DATA BLOCK ->
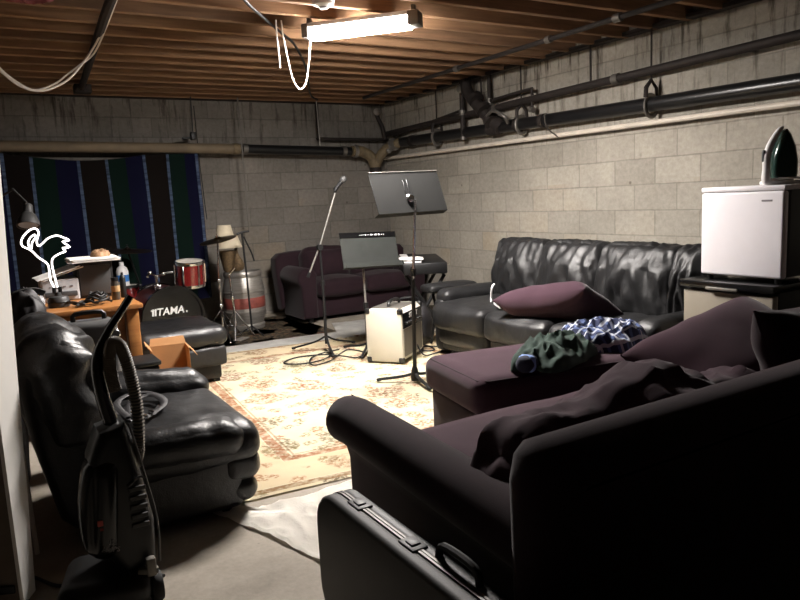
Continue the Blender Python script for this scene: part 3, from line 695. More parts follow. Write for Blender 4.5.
# ------------------------------------------------------------------ fridges and iron
lf = thing('mini_fridge', 'grey-beige mini fridge with black top under the white fridge', 'fridge', (3.53, 2.2, 0))
bm = B(); box(bm, 3.29, 3.80, 1.95, 2.45, .03, .705, .008); obj('body', bm, 'black', lf)
bm = B(); box(bm, 3.235, 3.285, 1.95, 2.45, .05, .69, .006); obj('door', bm, 'fridgegrey', lf)
bm = B(); box(bm, 3.215, 3.81, 1.935, 2.465, .705, .745, .008); obj('top', bm, 'gloss', lf)
bm = B(); box(bm, 3.205, 3.235, 2.12, 2.30, .70, .718, .006); obj('handle', bm, 'greymetal', lf)
for x in (3.33, 3.76):
    for y in (1.99, 2.41):
        bm = B(); lathe(bm, [(.02,0),(.02,.03),(0,.03)], 10, T(x, y, 0)); obj('foot', bm, 'black', lf)
wfr = thing('mini_fridge', 'white mini fridge stacked on the grey fridge with iron on top', 'fridge', (3.53, 2.17, .745))
bm = B(); box(bm, 3.355, 3.79, 1.95, 2.395, .772, 1.222, .01, 3); obj('body', bm, 'dkgrey', wfr)
bm = B(); box(bm, 3.30, 3.345, 1.948, 2.397, .770, 1.198, .012, 3); obj('door', bm, 'fridgewhite', wfr)
bm = B(); box(bm, 3.30, 3.80, 1.945, 2.40, 1.2, 1.226, .008, 2); obj('top', bm, 'fridgewhite', wfr)
for x in (3.34, 3.74):
    for y in (1.99, 2.36):
        bm = B(); lathe(bm, [(.016,0),(.016,.03),(0,.03)], 10, T(x, y, .7455)); obj('foot', bm, 'black', wfr)
bm = B(); box(bm, 3.2975, 3.301, 2.005, 2.06, 1.148, 1.157, .001, 1); obj('badge', bm, 'grey_ink', wfr)
ir = thing('clothes_iron', 'white and dark green clothes iron standing upright on the white fridge', 'iron', (3.36, 2.06, 1.227))
ix = V((.80, -.60, 0)); m = frame((3.36, 2.06, 1.227), ix, (0, 0, 1))   # local x right, y up, z toward camera
sol = [(.0,.02),(-.005,.08),(.0,.14),(.02,.20),(.05,.265),(.065,.275),(.085,.25),(.11,.19),(.125,.12),(.125,.05),(.12,.02)]
bm = B(); prism(bm, sol, -.05, -.035, m, .004); obj('soleplate', bm, 'soleplate', ir)
bm = B(); prism(bm, [(x*.9+.012, y*.95+.006) for x, y in sol], -.035, .03, m, .018, 3); obj('water_tank', bm, 'greygreen', ir)
bm = B(); tube(bm, [(.10,.012,.01),(.02,.012,.03),(-.025,.02,.03),(-.03,.08,.035),(-.03,.14,.035),(-.01,.20,.03),(.03,.255,.01),(.058,.275,-.01)], [.016,.02,.022,.018,.018,.016,.014,.008], 10, 6, m); obj('handle', bm, 'white', ir)
bm = B(); pad(bm, (.02,.06,.02), (-.043,.14,.035), r=.009, seg=6, mtx=m); obj('grip', bm, 'dkgrey', ir)
bm = B(); box(bm, -.03, .13, .0, .02, -.05, .045, .006, 2, m); obj('heel', bm, 'white', ir)
bm = B(); tube(bm, [(.02,.03,.05),(.10,.028,.08),(.20,.015,.10),(.28,.008,.08)], .005, 8, 6, m); obj('cord', bm, 'white', ir)

# ------------------------------------------------------------------ black case beside the sofa arm
kc = thing('instrument_case', 'long black hard case standing against the near sofa arm', 'case', (.83, 1.2, 0))
def rr(x0, x1, z0, z1, r, n=5):
    o = []
    for cx, cz, a0 in ((x1-r, z1-r, 0), (x0+r, z1-r, 90), (x0+r, z0+r, 180), (x1-r, z0+r, 270)):
        o += [(cx+r*math.cos(math.radians(a0+90*i/n)), cz+r*math.sin(math.radians(a0+90*i/n))) for i in range(n+1)]
    return o
YZ = Matrix(((0,0,1,0),(1,0,0,0),(0,1,0,0),(0,0,0,1)))      # outline (y,z), depth along +x
bm = B(); prism(bm, rr(.55, 1.86, .004, .41, .11), .775, .825, YZ, .016, 3); obj('lid', bm, 'caseface', kc)
bm = B(); prism(bm, rr(.55, 1.86, .004, .41, .11),   .829, .875, YZ, .016, 3); obj('shell', bm, 'case', kc)
bm = B(); prism(bm, rr(.548, 1.862, .002, .412, .112), .819, .8255, YZ); obj('valance', bm, 'dullmetal', kc)
bm = B(); prism(bm, rr(.548, 1.862, .002, .412, .112), .8285, .835, YZ); obj('valance', bm, 'dullmetal', kc)
for y in (1.66, 1.38, .95):
    bm = B(); box(bm, .806, .852, y-.035, y+.035, .405, .415, .003); box(bm, .816, .842, y-.016, y+.016, .413, .419, .002); obj('latch', bm, 'matte', kc)
bm = B(); tube(bm, [(.85,1.30,.405),(.853,1.28,.44),(.853,1.16,.44),(.85,1.14,.405)], .010, 8, 4); obj('handle', bm, 'black', kc)
kc.location.x -= .012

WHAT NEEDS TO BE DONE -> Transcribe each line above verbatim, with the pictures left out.

WRITTEN SOLUTION ->
Continue the Blender Python script for this scene: part 3, from line 695. More parts follow. Write for Blender 4.5.
# ------------------------------------------------------------------ fridges and iron
lf = thing('mini_fridge', 'grey-beige mini fridge with black top under the white fridge', 'fridge', (3.53, 2.2, 0))
bm = B(); box(bm, 3.29, 3.80, 1.95, 2.45, .03, .705, .008); obj('body', bm, 'black', lf)
bm = B(); box(bm, 3.235, 3.285, 1.95, 2.45, .05, .69, .006); obj('door', bm, 'fridgegrey', lf)
bm = B(); box(bm, 3.215, 3.81, 1.935, 2.465, .705, .745, .008); obj('top', bm, 'gloss', lf)
bm = B(); box(bm, 3.205, 3.235, 2.12, 2.30, .70, .718, .006); obj('handle', bm, 'greymetal', lf)
for x in (3.33, 3.76):
    for y in (1.99, 2.41):
        bm = B(); lathe(bm, [(.02,0),(.02,.03),(0,.03)], 10, T(x, y, 0)); obj('foot', bm, 'black', lf)
wfr = thing('mini_fridge', 'white mini fridge stacked on the grey fridge with iron on top', 'fridge', (3.53, 2.17, .745))
bm = B(); box(bm, 3.355, 3.79, 1.95, 2.395, .772, 1.222, .01, 3); obj('body', bm, 'dkgrey', wfr)
bm = B(); box(bm, 3.30, 3.345, 1.948, 2.397, .770, 1.198, .012, 3); obj('door', bm, 'fridgewhite', wfr)
bm = B(); box(bm, 3.30, 3.80, 1.945, 2.40, 1.2, 1.226, .008, 2); obj('top', bm, 'fridgewhite', wfr)
for x in (3.34, 3.74):
    for y in (1.99, 2.36):
        bm = B(); lathe(bm, [(.016,0),(.016,.03),(0,.03)], 10, T(x, y, .7455)); obj('foot', bm, 'black', wfr)
bm = B(); box(bm, 3.2975, 3.301, 2.005, 2.06, 1.148, 1.157, .001, 1); obj('badge', bm, 'grey_ink', wfr)
ir = thing('clothes_iron', 'white and dark green clothes iron standing upright on the white fridge', 'iron', (3.36, 2.06, 1.227))
ix = V((.80, -.60, 0)); m = frame((3.36, 2.06, 1.227), ix, (0, 0, 1))   # local x right, y up, z toward camera
sol = [(.0,.02),(-.005,.08),(.0,.14),(.02,.20),(.05,.265),(.065,.275),(.085,.25),(.11,.19),(.125,.12),(.125,.05),(.12,.02)]
bm = B(); prism(bm, sol, -.05, -.035, m, .004); obj('soleplate', bm, 'soleplate', ir)
bm = B(); prism(bm, [(x*.9+.012, y*.95+.006) for x, y in sol], -.035, .03, m, .018, 3); obj('water_tank', bm, 'greygreen', ir)
bm = B(); tube(bm, [(.10,.012,.01),(.02,.012,.03),(-.025,.02,.03),(-.03,.08,.035),(-.03,.14,.035),(-.01,.20,.03),(.03,.255,.01),(.058,.275,-.01)], [.016,.02,.022,.018,.018,.016,.014,.008], 10, 6, m); obj('handle', bm, 'white', ir)
bm = B(); pad(bm, (.02,.06,.02), (-.043,.14,.035), r=.009, seg=6, mtx=m); obj('grip', bm, 'dkgrey', ir)
bm = B(); box(bm, -.03, .13, .0, .02, -.05, .045, .006, 2, m); obj('heel', bm, 'white', ir)
bm = B(); tube(bm, [(.02,.03,.05),(.10,.028,.08),(.20,.015,.10),(.28,.008,.08)], .005, 8, 6, m); obj('cord', bm, 'white', ir)

# ------------------------------------------------------------------ black case beside the sofa arm
kc = thing('instrument_case', 'long black hard case standing against the near sofa arm', 'case', (.83, 1.2, 0))
def rr(x0, x1, z0, z1, r, n=5):
    o = []
    for cx, cz, a0 in ((x1-r, z1-r, 0), (x0+r, z1-r, 90), (x0+r, z0+r, 180), (x1-r, z0+r, 270)):
        o += [(cx+r*math.cos(math.radians(a0+90*i/n)), cz+r*math.sin(math.radians(a0+90*i/n))) for i in range(n+1)]
    return o
YZ = Matrix(((0,0,1,0),(1,0,0,0),(0,1,0,0),(0,0,0,1)))      # outline (y,z), depth along +x
bm = B(); prism(bm, rr(.55, 1.86, .004, .41, .11), .775, .825, YZ, .016, 3); obj('lid', bm, 'caseface', kc)
bm = B(); prism(bm, rr(.55, 1.86, .004, .41, .11),   .829, .875, YZ, .016, 3); obj('shell', bm, 'case', kc)
bm = B(); prism(bm, rr(.548, 1.862, .002, .412, .112), .819, .8255, YZ); obj('valance', bm, 'dullmetal', kc)
bm = B(); prism(bm, rr(.548, 1.862, .002, .412, .112), .8285, .835, YZ); obj('valance', bm, 'dullmetal', kc)
for y in (1.66, 1.38, .95):
    bm = B(); box(bm, .806, .852, y-.035, y+.035, .405, .415, .003); box(bm, .816, .842, y-.016, y+.016, .413, .419, .002); obj('latch', bm, 'matte', kc)
bm = B(); tube(bm, [(.85,1.30,.405),(.853,1.28,.44),(.853,1.16,.44),(.85,1.14,.405)], .010, 8, 4); obj('handle', bm, 'black', kc)
kc.location.x -= .012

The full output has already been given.